▸ WHAT IS EXPECTED: Restate word for word the lines of the data below, from the first through the one that has "R = math.radians".

--- BEGIN SUPPLIED DATA ---

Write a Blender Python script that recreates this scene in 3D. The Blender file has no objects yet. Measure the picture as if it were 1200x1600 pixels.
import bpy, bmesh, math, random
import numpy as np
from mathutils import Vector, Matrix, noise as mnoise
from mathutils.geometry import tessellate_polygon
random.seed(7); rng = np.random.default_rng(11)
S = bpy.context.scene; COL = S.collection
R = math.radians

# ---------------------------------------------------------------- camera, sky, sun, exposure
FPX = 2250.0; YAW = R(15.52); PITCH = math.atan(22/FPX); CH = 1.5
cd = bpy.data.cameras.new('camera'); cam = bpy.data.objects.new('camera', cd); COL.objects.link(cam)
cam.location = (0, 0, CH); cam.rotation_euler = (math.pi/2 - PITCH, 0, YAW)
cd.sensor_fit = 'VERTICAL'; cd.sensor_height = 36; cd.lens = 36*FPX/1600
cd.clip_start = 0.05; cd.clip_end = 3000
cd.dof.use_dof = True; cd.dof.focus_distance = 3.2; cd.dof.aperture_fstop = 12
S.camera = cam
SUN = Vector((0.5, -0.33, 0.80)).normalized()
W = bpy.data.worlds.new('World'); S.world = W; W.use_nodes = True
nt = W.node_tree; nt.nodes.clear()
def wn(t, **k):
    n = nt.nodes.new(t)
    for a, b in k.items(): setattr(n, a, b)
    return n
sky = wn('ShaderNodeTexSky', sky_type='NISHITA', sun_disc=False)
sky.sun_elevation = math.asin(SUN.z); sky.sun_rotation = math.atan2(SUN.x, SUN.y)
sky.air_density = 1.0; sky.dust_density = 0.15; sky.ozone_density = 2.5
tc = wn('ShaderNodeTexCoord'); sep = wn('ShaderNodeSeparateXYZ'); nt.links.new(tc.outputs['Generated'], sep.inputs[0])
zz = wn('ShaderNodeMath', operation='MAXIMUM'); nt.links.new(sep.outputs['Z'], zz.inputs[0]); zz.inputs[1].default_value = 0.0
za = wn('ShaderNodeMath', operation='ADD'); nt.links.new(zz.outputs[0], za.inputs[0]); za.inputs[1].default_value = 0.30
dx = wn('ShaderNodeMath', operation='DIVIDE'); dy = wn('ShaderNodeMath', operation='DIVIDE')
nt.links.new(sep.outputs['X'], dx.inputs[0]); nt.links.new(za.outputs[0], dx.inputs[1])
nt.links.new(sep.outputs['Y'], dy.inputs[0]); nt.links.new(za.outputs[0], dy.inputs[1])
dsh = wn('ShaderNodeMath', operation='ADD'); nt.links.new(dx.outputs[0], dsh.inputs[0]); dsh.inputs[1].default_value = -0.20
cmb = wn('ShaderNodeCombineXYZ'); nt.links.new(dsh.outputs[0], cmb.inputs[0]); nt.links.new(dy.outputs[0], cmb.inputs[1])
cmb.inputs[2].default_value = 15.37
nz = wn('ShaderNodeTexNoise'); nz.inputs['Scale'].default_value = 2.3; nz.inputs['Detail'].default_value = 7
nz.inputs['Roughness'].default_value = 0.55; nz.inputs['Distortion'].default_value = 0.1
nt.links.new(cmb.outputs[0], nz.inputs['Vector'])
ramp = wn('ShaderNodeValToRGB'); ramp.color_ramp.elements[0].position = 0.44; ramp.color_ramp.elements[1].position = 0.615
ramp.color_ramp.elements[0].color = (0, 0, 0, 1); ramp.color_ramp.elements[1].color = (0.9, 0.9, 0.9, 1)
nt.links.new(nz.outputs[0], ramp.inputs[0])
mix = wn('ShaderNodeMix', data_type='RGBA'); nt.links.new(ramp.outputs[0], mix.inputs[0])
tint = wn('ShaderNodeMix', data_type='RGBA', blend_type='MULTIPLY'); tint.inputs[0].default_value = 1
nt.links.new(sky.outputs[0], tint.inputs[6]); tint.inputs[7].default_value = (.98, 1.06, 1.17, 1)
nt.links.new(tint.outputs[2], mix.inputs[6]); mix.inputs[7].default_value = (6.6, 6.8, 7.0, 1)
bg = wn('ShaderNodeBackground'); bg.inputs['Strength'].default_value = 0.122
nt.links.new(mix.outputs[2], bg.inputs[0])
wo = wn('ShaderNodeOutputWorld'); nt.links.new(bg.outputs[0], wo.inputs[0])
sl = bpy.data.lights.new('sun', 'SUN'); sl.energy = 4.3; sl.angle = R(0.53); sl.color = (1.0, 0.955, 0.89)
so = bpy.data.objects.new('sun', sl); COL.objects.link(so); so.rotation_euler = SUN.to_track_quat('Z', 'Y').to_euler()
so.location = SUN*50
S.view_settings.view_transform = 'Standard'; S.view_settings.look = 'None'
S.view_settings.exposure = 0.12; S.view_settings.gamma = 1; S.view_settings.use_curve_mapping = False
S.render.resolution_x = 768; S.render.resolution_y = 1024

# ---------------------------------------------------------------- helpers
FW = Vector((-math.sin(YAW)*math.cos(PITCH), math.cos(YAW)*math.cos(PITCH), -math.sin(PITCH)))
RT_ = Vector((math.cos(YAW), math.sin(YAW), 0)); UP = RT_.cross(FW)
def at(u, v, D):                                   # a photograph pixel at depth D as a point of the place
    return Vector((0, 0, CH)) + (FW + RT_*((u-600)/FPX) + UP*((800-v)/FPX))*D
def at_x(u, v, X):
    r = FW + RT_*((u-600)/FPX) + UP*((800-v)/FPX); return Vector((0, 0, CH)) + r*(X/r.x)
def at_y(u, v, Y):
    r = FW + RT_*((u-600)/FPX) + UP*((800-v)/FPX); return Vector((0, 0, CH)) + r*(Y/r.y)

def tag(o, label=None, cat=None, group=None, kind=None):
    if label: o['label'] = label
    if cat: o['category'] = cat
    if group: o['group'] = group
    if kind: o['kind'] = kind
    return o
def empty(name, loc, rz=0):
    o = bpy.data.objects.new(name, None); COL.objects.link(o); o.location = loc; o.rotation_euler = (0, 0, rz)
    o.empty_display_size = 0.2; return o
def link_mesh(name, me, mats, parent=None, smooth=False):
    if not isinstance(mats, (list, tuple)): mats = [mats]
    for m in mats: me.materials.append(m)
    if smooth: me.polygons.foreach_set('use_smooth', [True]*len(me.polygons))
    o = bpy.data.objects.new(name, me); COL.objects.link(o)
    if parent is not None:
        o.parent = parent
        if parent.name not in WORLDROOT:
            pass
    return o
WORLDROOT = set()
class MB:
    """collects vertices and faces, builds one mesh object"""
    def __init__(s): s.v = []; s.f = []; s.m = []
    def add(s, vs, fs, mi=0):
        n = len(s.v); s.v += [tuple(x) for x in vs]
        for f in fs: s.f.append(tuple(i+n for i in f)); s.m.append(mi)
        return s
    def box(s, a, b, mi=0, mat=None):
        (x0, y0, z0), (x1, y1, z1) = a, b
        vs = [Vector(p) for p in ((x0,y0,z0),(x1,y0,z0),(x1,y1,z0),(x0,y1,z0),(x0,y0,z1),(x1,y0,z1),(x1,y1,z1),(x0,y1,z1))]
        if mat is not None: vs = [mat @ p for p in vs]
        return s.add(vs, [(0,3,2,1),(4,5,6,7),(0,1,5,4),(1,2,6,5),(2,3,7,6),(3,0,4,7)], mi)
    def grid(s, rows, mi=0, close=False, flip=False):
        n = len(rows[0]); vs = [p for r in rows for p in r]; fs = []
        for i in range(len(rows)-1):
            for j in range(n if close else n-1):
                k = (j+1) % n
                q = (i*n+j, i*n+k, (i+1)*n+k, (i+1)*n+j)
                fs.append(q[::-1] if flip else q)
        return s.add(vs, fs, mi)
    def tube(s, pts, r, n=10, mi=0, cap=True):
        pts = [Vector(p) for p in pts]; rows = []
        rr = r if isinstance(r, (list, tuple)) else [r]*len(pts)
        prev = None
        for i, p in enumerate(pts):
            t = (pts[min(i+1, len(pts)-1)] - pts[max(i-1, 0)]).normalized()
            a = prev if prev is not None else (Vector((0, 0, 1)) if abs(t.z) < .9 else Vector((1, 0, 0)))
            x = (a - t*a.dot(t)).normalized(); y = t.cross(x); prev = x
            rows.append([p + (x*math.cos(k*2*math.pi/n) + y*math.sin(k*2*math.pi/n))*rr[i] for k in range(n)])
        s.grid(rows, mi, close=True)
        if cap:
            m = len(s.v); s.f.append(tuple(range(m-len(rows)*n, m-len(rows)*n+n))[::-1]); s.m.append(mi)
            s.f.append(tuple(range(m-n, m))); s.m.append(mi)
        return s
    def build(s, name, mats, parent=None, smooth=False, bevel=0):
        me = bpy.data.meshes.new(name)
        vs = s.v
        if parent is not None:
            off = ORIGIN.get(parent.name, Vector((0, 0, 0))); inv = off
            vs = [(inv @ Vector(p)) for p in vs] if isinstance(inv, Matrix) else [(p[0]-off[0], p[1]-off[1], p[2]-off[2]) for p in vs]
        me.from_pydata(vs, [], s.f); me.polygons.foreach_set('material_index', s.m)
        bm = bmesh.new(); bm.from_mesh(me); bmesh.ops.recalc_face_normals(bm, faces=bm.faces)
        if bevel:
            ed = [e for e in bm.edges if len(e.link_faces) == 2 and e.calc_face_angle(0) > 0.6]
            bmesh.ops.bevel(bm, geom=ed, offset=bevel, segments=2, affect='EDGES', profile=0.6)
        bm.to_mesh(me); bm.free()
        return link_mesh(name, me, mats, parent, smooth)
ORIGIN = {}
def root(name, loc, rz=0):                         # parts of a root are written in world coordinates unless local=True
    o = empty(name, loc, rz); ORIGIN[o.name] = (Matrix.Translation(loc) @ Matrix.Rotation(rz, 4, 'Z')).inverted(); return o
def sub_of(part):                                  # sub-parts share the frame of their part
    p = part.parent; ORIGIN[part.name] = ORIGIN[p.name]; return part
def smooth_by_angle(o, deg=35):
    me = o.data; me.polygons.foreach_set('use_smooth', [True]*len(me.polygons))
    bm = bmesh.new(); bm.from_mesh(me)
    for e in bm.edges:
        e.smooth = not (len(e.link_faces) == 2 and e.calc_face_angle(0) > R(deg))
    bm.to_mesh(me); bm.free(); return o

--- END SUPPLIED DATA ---

▸ WRITTEN ANSWER:
Write a Blender Python script that recreates this scene in 3D. The Blender file has no objects yet. Measure the picture as if it were 1200x1600 pixels.
import bpy, bmesh, math, random
import numpy as np
from mathutils import Vector, Matrix, noise as mnoise
from mathutils.geometry import tessellate_polygon
random.seed(7); rng = np.random.default_rng(11)
S = bpy.context.scene; COL = S.collection
R = math.radians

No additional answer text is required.